▼

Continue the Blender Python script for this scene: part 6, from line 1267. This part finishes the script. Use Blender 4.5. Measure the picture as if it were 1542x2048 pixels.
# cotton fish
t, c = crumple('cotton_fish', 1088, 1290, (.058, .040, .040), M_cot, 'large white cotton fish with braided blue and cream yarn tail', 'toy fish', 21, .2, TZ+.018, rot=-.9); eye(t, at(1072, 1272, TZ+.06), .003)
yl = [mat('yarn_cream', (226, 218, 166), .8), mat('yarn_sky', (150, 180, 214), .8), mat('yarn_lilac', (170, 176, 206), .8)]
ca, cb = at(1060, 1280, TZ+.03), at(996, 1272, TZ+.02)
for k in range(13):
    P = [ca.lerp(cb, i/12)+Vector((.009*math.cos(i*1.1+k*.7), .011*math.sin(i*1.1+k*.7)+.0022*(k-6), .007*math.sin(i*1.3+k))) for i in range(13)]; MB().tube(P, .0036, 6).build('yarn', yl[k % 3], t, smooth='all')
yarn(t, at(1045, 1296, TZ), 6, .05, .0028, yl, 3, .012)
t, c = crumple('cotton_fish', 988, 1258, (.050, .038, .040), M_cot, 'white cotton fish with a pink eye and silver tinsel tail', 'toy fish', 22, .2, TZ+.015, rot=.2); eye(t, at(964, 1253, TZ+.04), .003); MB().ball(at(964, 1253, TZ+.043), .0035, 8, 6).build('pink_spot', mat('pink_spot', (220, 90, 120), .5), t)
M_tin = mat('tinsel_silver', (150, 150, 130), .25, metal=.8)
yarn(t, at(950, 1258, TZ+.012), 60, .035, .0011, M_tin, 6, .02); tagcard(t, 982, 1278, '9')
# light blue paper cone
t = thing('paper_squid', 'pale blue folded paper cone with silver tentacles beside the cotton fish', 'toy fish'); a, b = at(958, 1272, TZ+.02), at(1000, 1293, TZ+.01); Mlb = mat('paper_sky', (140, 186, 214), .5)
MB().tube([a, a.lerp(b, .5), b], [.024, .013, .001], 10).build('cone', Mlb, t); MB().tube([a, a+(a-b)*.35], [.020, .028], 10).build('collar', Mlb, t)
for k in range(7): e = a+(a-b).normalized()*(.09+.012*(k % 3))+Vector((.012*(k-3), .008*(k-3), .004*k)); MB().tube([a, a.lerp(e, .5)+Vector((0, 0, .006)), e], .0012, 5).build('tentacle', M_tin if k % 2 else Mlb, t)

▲

> **Written task**
Transcribe the material exactly as it reads.

> **Finished exercise**
Continue the Blender Python script for this scene: part 6, from line 1267. This part finishes the script. Use Blender 4.5. Measure the picture as if it were 1542x2048 pixels.
# cotton fish
t, c = crumple('cotton_fish', 1088, 1290, (.058, .040, .040), M_cot, 'large white cotton fish with braided blue and cream yarn tail', 'toy fish', 21, .2, TZ+.018, rot=-.9); eye(t, at(1072, 1272, TZ+.06), .003)
yl = [mat('yarn_cream', (226, 218, 166), .8), mat('yarn_sky', (150, 180, 214), .8), mat('yarn_lilac', (170, 176, 206), .8)]
ca, cb = at(1060, 1280, TZ+.03), at(996, 1272, TZ+.02)
for k in range(13):
    P = [ca.lerp(cb, i/12)+Vector((.009*math.cos(i*1.1+k*.7), .011*math.sin(i*1.1+k*.7)+.0022*(k-6), .007*math.sin(i*1.3+k))) for i in range(13)]; MB().tube(P, .0036, 6).build('yarn', yl[k % 3], t, smooth='all')
yarn(t, at(1045, 1296, TZ), 6, .05, .0028, yl, 3, .012)
t, c = crumple('cotton_fish', 988, 1258, (.050, .038, .040), M_cot, 'white cotton fish with a pink eye and silver tinsel tail', 'toy fish', 22, .2, TZ+.015, rot=.2); eye(t, at(964, 1253, TZ+.04), .003); MB().ball(at(964, 1253, TZ+.043), .0035, 8, 6).build('pink_spot', mat('pink_spot', (220, 90, 120), .5), t)
M_tin = mat('tinsel_silver', (150, 150, 130), .25, metal=.8)
yarn(t, at(950, 1258, TZ+.012), 60, .035, .0011, M_tin, 6, .02); tagcard(t, 982, 1278, '9')
# light blue paper cone
t = thing('paper_squid', 'pale blue folded paper cone with silver tentacles beside the cotton fish', 'toy fish'); a, b = at(958, 1272, TZ+.02), at(1000, 1293, TZ+.01); Mlb = mat('paper_sky', (140, 186, 214), .5)
MB().tube([a, a.lerp(b, .5), b], [.024, .013, .001], 10).build('cone', Mlb, t); MB().tube([a, a+(a-b)*.35], [.020, .028], 10).build('collar', Mlb, t)
for k in range(7): e = a+(a-b).normalized()*(.09+.012*(k % 3))+Vector((.012*(k-3), .008*(k-3), .004*k)); MB().tube([a, a.lerp(e, .5)+Vector((0, 0, .006)), e], .0012, 5).build('tentacle', M_tin if k % 2 else Mlb, t)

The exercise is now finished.